Preserving Michigan's copper country
But if your time is limited, don't miss the heart of the Keweenaw park: the Calumet and Quincy units, a few miles apart midway up the peninsula.
The Park Service provides walking tours of downtown Calumet, once a bustling industrial center. Nowadays it's a relatively quiet place with an aura of yesteryear in its brick-and-sandstone storefronts, churches and office buildings.
Coppertown Mining Museum on Red Jacket Road offers a wealth of artifacts and information. Another can't-miss stop is the Calumet Theatre, built in 1899 and still a popular venue for plays and concerts. In the early days it was a symbol of the area's wealth, as company barons were entertained by the likes of John Philip Sousa's band and silent-movie swashbuckler Douglas Fairbanks.

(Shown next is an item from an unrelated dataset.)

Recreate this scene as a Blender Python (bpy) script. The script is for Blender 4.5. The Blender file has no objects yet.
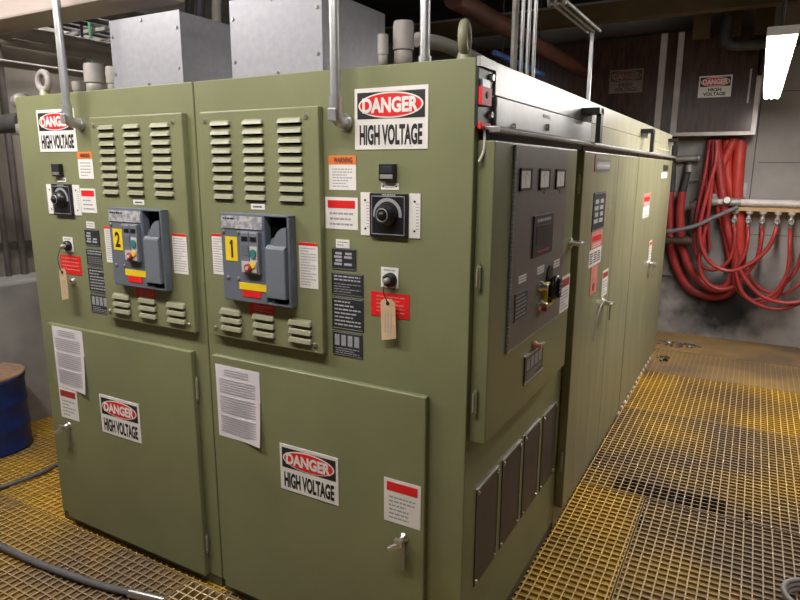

A more poignant icon stands in an otherwise empty lot a couple of blocks away. The brick-and-stone arch is all that remains of Italian Hall, where 73 people died on Christmas Eve, 1913, when a false fire alarm set off a stampede during a party for children of striking workers. One of the plaques affixed to the arch reads simply, "Sleep in Heavenly Peace."
For a more hands-on experience, head back to the Quincy unit. Exhibits include the gigantic, steam-powered hoist that raised copper ore to the surface and hauled carts packed with miners up and down a shaft that eventually reached nearly 2 miles into the earth. Propped in another corner is a 17-ton copper slab retrieved from the Lake Superior bottom.
You explore tools of the mining trade and gaze into passages seemingly without end. When your guide switches off the light, showing what it was like when a miner's lamp went out, the complete blackness offers a clue of how terrifying the job could be.
Outside once more, dine on Lake Superior whitefish or walleye at a locally owned restaurant. Or, if you've really caught the spirit, try a Cornish pasty — the meat, onion and potato turnover that was a lunchtime staple for generations of miners. Nowadays it's a cultural icon, filling but cheap. A nice way to save a few pennies (preferably made of copper, naturally).